ANYONE who has watched or read an interview with Noel Gallagher will know that he's a very funny man. He's also very honest.

"Right, this is how the show is going to go," he says, a few songs into his set at Delamere Forest. "I'm going to play some songs that none of you lot bought and then you can all relax and it'll be hit after hit."

And therein lies the problem with Noel's solo career since Oasis split. While he has been forced to watch his younger brother's star rise and rise to an extent that he can play Knebworth while quite happily playing the songs that made him famous, Gallagher senior seems decidely non-plussed that he has to do the same, while his three albums with the High Flying Birds are more tolerated than loved by his old band's fans

It's a shame because there is much to admire about the first half of this gig played under sultry skies as part of Delamere Forest's Forest Live series. It's a Beautiful World, She Taught Me How to Fly and in particualr the brilliant glam stop of Holy Mountain are all certifiable bangers which betray far more interesting influnces than Liam's recent rehated meat and potato rockers.

 

But they're not what the increasingly tipsy and sunburnt crowd are here for and Noel knows it which is why after a moving acoustic strum through of Dead In The Water, the band returns and they launch into Little By Little. 

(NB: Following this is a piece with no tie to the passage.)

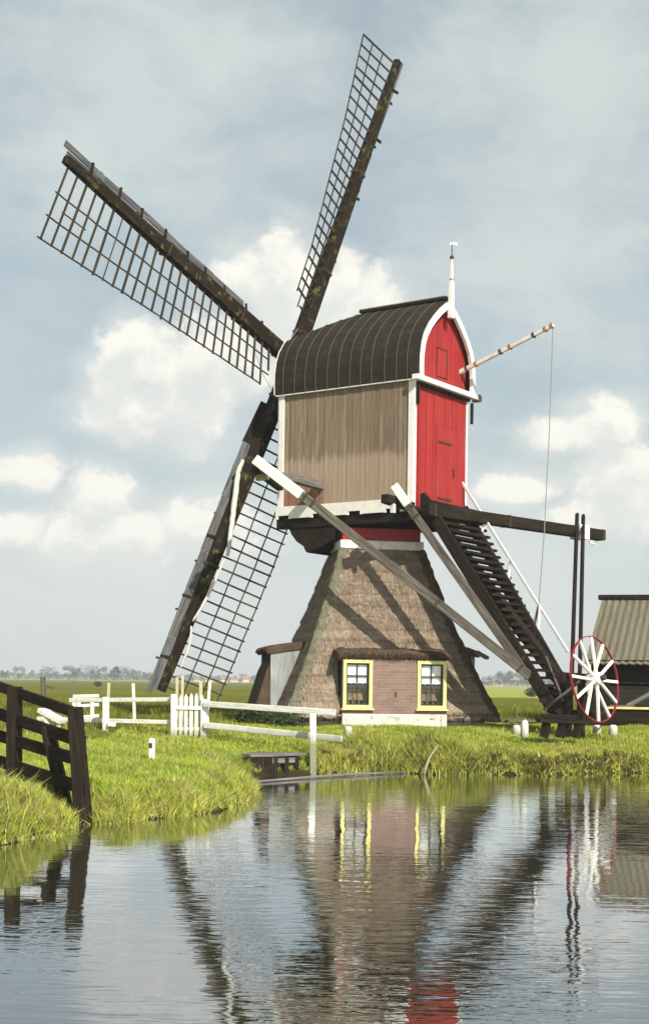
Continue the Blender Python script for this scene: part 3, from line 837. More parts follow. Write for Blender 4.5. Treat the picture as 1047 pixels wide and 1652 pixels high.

From then on it's wall to wall Oasis with an emphasis on the ballads Noel was so adept at turning into the kind of mass singalongs that sound perfect on a warm summer's evening when you're hugging your mate. 

Stop Crying Your Heart, Half The World Away and Wonderwall all tug on the nostalgic heartstrings while it's lovely to hear a stripped down Whatever shorn of its strings but none of its beauty. 

In between we get a chippy Noel berate anyone who isn't a Manchester City fan especially the Liverpudlians.

Encoring with AKA... What a Life! and the inevitable Don't Look Back In Anger, Noel bids farewell with the promise of a new album next year. 

Whether that's enough for the faithful pining for an Oasis reunion remains to be seen but I suspect that's the last thing on Noel's restless mind.